I considered a particle in polar coordinates, $(r,\theta)$, with mass $m$. The standard basis vectors in polar coordinates are:
$$\mathbf{\hat{r}}=\cos{\theta}\mathbf{\hat{x}}+\sin{\theta}\mathbf{\hat{y}}$$
And:
$$\boldsymbol{\hat{\theta}}=\frac{\partial\mathbf{\hat{r}}}{\partial\theta}=-\sin{\theta}\mathbf{\hat{x}}+\cos{\theta}\mathbf{\hat{y}}$$
Differentiating the vector $\mathbf{r}$ to the particle twice, we find that:
$$\mathbf{\ddot{r}}=(\ddot{r}-r\dot{\theta}^2)\mathbf{\hat{r}}+(2\dot{r}\dot{\theta}+r\ddot{\theta})\boldsymbol{\hat{\theta}}$$
From which it follows that the radial component of force on this particle is $F_r=m(\ddot{r}-r\dot{\theta}^2)$ and the tangential component is $F_\theta=m(2\dot{r}\dot{\theta}+r\ddot{\theta})$.
I was able to understand three out of four of the terms in this pair of equations by considering the particle undergoing radial and circular motion (in which case $\dot{\theta}=0$ and $\dot{r}=0$, respectively).
Incidentally, however, the $2m\dot{r}\dot{\theta}$ term is the Coriolis force. But isn't this force fictitious and only observable in a non-inertial reference frame? Was I working in a non-inertial reference frame during this derivation? Does what I'm asking even make sense?
I think I primarily need some clarification of how inertial/non-inertial reference frames come into play in this derivation.
Best Answer
It’s a very fair question. The answer is that that’s not the Coriolis force, but it is related.

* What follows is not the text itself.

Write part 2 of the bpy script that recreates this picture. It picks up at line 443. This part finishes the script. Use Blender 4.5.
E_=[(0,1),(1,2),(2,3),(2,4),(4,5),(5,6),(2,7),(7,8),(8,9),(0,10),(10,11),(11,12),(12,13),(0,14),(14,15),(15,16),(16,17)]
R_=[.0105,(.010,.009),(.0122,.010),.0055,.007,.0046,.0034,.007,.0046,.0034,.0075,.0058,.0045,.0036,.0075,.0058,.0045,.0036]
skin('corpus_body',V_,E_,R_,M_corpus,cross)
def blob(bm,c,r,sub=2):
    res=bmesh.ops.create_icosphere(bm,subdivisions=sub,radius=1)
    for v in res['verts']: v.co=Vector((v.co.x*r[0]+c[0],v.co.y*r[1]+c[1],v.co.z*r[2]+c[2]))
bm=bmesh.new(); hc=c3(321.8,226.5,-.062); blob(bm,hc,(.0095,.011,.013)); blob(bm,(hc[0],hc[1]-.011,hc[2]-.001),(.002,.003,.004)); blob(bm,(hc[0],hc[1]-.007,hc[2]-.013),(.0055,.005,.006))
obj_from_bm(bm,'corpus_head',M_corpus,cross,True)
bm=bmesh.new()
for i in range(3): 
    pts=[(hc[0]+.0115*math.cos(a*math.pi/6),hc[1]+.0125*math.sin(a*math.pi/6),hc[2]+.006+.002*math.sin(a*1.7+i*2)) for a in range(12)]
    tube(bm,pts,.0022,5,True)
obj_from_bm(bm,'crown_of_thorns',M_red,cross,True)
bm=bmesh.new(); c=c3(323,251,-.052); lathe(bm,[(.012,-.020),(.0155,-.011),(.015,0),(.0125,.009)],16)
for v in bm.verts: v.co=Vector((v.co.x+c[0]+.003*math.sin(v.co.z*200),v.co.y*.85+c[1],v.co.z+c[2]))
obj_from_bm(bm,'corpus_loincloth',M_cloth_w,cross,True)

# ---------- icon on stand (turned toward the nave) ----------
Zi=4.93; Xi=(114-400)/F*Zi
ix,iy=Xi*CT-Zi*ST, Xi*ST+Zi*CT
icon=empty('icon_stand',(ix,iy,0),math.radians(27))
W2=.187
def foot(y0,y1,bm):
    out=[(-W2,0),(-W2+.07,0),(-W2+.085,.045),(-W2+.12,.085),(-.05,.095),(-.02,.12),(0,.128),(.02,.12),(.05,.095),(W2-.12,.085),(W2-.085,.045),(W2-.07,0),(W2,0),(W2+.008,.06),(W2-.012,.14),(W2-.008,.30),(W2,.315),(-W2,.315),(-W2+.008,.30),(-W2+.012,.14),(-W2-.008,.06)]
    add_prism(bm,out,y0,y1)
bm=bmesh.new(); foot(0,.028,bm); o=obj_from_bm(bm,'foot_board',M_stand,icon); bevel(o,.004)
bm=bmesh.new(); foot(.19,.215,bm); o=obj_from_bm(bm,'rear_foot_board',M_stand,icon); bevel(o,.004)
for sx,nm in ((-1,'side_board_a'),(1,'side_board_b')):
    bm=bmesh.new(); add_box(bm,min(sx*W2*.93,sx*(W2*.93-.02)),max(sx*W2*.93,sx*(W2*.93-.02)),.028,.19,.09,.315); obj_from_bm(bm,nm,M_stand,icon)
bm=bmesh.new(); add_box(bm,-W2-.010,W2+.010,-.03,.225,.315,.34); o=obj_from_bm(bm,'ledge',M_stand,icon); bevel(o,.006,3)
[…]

Suppose you were to now examine the same particle in coordinates rotating about the origin with angular velocity $\omega$, this would perform a shift $\dot\theta\mapsto \dot\theta -\omega$ while leaving $r, \dot r, \ddot\theta$ invariant. As a consequence we would find that $$\mathbf {\ddot r}' = \mathbf{\ddot r} + 2 \omega \left(r \dot\theta ~\hat r-\dot r ~\hat \theta\right) - r \omega^2~\hat r.$$
The first of these terms is the actual Coriolis force $-2m~\vec\omega\times\vec v$. The final term is the similarly fictitious centrifugal force.